Recent market moves suggests he's right. Apple (Nasdaq: AAPL) is up more than 16% since the Palm deal was first announced in April. HP is down close to 20% over the same period, and the S&P 500 has run about even.

Night of the living dead developers
There's a reason investors aren't buying. HP's growth prospects aren't clear. All we know is that HP wants to be a full-service technology provider, on par with IBM and Oracle. What's missing is any evidence of an obvious, defensible competitive advantage.

Unless, that is, you count market leadership in printers as a competitive edge. (I don't.)

Time is running out for HP's Palm efforts to have any impact on Apple or Research In Motion (Nasdaq: RIMM) or even Microsoft and its well-received Windows Phone 7. Apple sold 14 million iPhones in its most recent quarter, and Windows Phone 7 is already attracting a following among developers. Twitter has an app for the OS, and Amazon.com is planning a version of its Kindle reader for the platform. Soon, developers are going to be too busy to care what the Palm OS can offer.

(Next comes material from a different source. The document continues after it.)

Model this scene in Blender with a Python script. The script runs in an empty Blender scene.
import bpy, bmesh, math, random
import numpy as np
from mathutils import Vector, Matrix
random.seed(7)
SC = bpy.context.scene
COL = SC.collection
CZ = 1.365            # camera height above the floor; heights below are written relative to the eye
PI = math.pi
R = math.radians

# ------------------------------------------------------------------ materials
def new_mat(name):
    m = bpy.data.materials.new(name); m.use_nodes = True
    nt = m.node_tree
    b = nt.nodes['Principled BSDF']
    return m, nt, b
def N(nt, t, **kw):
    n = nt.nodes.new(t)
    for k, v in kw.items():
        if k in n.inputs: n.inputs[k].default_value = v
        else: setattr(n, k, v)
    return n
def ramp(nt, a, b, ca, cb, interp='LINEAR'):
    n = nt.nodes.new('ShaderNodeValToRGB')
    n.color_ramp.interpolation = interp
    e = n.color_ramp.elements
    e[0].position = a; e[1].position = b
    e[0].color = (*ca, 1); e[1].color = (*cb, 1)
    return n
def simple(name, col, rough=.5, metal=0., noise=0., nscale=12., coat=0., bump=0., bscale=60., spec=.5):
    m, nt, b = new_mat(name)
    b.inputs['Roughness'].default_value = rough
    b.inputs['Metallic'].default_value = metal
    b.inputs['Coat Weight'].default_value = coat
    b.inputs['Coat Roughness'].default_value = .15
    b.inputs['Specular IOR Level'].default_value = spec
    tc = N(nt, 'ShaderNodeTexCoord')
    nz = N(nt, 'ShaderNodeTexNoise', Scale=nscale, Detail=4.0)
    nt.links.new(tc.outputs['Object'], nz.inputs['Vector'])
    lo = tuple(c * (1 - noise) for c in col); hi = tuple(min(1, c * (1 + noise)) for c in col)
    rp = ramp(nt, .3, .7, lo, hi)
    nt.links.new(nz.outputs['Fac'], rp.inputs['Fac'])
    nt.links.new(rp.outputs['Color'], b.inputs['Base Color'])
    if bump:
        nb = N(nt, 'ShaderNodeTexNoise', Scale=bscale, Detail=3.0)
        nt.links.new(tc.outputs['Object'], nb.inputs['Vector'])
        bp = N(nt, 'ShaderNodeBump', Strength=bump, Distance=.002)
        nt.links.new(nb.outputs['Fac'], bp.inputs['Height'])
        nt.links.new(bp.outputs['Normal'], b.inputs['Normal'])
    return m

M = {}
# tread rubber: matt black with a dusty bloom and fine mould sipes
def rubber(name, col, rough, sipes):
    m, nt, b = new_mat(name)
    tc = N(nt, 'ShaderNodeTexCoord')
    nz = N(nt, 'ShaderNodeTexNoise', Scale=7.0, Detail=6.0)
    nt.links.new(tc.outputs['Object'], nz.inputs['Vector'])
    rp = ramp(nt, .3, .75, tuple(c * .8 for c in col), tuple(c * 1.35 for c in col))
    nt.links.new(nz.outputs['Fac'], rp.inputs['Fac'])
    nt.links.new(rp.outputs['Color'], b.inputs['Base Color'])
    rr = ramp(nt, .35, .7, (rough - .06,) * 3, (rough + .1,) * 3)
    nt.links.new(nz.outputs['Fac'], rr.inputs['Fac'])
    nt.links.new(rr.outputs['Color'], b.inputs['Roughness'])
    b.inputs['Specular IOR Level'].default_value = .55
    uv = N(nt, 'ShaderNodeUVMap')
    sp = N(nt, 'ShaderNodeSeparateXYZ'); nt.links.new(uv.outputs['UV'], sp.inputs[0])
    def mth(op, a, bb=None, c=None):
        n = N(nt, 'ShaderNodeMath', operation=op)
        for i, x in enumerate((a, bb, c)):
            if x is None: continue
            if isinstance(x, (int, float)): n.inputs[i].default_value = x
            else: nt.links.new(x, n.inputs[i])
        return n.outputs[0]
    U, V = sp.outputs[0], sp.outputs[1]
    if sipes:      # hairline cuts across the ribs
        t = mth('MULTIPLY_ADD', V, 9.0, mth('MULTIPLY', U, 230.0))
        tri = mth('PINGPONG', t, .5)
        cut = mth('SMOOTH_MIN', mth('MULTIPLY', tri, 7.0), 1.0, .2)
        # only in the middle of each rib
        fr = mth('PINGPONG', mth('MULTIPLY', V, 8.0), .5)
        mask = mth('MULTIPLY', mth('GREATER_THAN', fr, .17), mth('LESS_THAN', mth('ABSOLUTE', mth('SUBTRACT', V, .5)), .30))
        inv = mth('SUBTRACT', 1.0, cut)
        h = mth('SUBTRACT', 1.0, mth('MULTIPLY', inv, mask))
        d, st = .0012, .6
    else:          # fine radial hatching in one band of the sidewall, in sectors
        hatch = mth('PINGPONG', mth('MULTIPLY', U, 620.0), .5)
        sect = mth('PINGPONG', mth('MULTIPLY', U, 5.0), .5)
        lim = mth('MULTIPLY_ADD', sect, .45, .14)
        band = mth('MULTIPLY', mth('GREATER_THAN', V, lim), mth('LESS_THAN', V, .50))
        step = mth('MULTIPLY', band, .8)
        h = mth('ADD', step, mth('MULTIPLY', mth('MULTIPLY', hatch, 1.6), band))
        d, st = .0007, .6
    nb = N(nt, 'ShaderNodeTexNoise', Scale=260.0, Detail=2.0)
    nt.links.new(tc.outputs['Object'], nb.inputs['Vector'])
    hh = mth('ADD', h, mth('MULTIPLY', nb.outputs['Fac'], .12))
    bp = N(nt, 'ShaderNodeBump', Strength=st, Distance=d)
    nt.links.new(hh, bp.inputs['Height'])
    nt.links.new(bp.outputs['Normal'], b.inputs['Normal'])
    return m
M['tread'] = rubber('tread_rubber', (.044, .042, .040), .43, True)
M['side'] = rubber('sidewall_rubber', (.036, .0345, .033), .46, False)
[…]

But again, don't take my word for it. According to Nielsen data, iOS, BlackBerry OS, and Android are the leading smartphone systems here in the U.S. Palm, once a player, doesn't even merit a mention.

Maybe that will change when HP introduces its first line of WebOS smartphones early next year. I wouldn't bet on it; Palm's widely acclaimed Pre didn't change when it had to go up against the iPhone.

And what about tablets? Hurd sounded the tablet theme at the time of the Palm deal, but as of today, the company is selling Windows 7 tablets. If there's value being created by the team acquired from Palm, we aren't seeing it yet.